Motorcycle Repair: how to set up a kmx 200 carburetor


Question
I have a kawasaki kmx 200 and have been having problems with the carb can you tell me how to set the fule and air screw thanks john.

Answer
Well, John  you are taking "MrHonda" far afield with your Kawasaki MX question, especially when you haven't described the "problems" in detail.

The two main screws on most motorcycle carbs are the idle speed and idle mixture screws. The speed screw is the one centered on the carb body in alignment with the middle of the carburetor slide. If you have the air filter off/carb off you can turn the screw in and out to watch it raise and lower the carburetor slide. That's its only function.. setting the idle speed.

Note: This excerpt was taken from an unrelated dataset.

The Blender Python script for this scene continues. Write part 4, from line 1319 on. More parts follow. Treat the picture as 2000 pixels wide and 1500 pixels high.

The idle mixture screw, is more forward and adjusts the air/fuel mixture while the slide is down blocking off the main metering passages. There are "air screws" and "fuel screws" on various carburetor designs. Usually the mixture screws need to be out about 1.5 to 2.5 turns. Air screws, which allow more air as you back them out have a blunt end, whereas the fuel screws have a needle-tip design which is allowing more raw fuel to enter the idle mixture circuits.

I did a quick search on "KMX 200 carburetor" and found numerous threads on forums including this:

http://www.thumpertalk.com/topic/1024391-kmx-200-wont-idle/

2 stroke engines are highly sensitive to many factors in the way they operate. You must have good compression, tight crankshaft seals, engine/exhaust systems that are matched up design-wise, a clean carburetor and accurately working ignition system components. Any kind of major wear or modifications to an otherwise stock engine will require re-tuning of the carburetor jetting, which means you have to have a handful of main jets and probably different needles and perhaps idle jets to adjust the mixture settings to match the motor's requirements.

Start from the beginning....  Do a compression test to ensure that the engine is sound mechanically. A vacuum test will determine if the crankcase seals are all intact and working properly. If the ignition side seal fails the engine mixture goes lean and usually seizes. Failing transmission seals will suck the oil out of the transmission causing overly rich/oily mixtures.

These bikes are highly tuned for racing purposes, so you can't troll them around doing trail rides for the most part.

Find a factory shop manual for your bike, which will give you much greater insights into the whole design and tuning process for this model. I have no specifications or other information to share on this model.